Le montagne della Stiria, i campi verdi, la casa tra gli alberi... Arnold non si sente austriaco, dubita che suo padre sia quel violento ex capo della polizia militare a servizio di Hitler, e si immagina figlio di un soldato americano. Quando nel 1968 arriva a Miami gonfio di muscoli, culturista pluripremiato, già Mister Universo, finalmente pensa di essere a casa.
Schwarzenegger si racconta, ironico e felice delle sue tre vite, racchiuse nelle tre puntate della miniserie. Campione di bodybuilding, attore, politico. Un flusso narrativo amichevole, senza sussiego, gli occhi fissi sulla camera, luccicanti come quelli di Terminator, che gli diede la fama grazie a James Cameron, chiamato a ricordarlo insieme a Danny DeVito, Jamie Lee Curtis, Sylvester Stallone e altri. Prima ancora, Conan il barbaro di John Milius lo aveva riscattato dalla crudele battuta di un critico: «È meno espressivo del suo cavallo».
Il matrimonio con Maria Shriver, nipote di John F. Kennedy, fa di lui un governatore della California così poco repubblicano da passare alla storia come il più radicale ambientalista dello stato, in lotta contro le emissioni inquinanti e a favore della costruzione di infrastrutture pubbliche.

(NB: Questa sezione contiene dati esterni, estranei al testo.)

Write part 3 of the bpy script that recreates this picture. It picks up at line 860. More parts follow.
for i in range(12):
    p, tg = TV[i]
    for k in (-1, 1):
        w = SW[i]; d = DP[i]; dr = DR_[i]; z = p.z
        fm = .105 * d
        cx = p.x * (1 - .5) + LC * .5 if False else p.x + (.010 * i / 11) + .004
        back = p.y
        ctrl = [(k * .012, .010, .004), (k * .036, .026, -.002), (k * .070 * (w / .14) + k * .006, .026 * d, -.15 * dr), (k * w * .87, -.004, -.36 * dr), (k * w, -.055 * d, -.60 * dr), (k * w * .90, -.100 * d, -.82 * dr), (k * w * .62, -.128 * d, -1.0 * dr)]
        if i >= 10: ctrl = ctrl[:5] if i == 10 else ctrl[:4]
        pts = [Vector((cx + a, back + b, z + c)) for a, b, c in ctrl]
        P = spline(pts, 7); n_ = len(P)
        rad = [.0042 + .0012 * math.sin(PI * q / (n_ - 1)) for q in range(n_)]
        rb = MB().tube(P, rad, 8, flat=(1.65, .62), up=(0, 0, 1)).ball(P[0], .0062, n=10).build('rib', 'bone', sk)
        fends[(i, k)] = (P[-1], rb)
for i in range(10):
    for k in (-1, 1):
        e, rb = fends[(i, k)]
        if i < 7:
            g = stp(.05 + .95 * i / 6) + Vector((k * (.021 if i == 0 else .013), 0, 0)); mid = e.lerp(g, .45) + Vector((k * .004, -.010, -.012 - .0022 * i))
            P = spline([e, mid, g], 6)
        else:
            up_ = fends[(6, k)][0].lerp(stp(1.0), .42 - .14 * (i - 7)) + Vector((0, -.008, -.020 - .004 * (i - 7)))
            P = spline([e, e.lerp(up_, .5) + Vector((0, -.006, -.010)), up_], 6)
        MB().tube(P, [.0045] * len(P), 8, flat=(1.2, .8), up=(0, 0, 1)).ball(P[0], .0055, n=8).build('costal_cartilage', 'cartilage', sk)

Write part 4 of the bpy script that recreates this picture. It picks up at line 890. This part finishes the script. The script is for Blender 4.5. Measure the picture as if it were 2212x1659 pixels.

Al secondo mandato, divertì i giornalisti: «Adoro i sequel». Sarebbe salito più in alto, ma era nato a Thal, e tornò al cinema.
Ancora due Terminator, e ora, a 75 anni, la serie comico-avventurosa FUBAR. Ombre di malinconia sul volto roccioso di Arnold, la moglie lo ha lasciato dopo la scoperta di un figlio extra matrimonio, e gli restano un asinello e un pony che accudisce nella sua tenuta californiana. In bella vista le immagini di quand’era scultura vivente, l’Ercole venuto dall’Europa.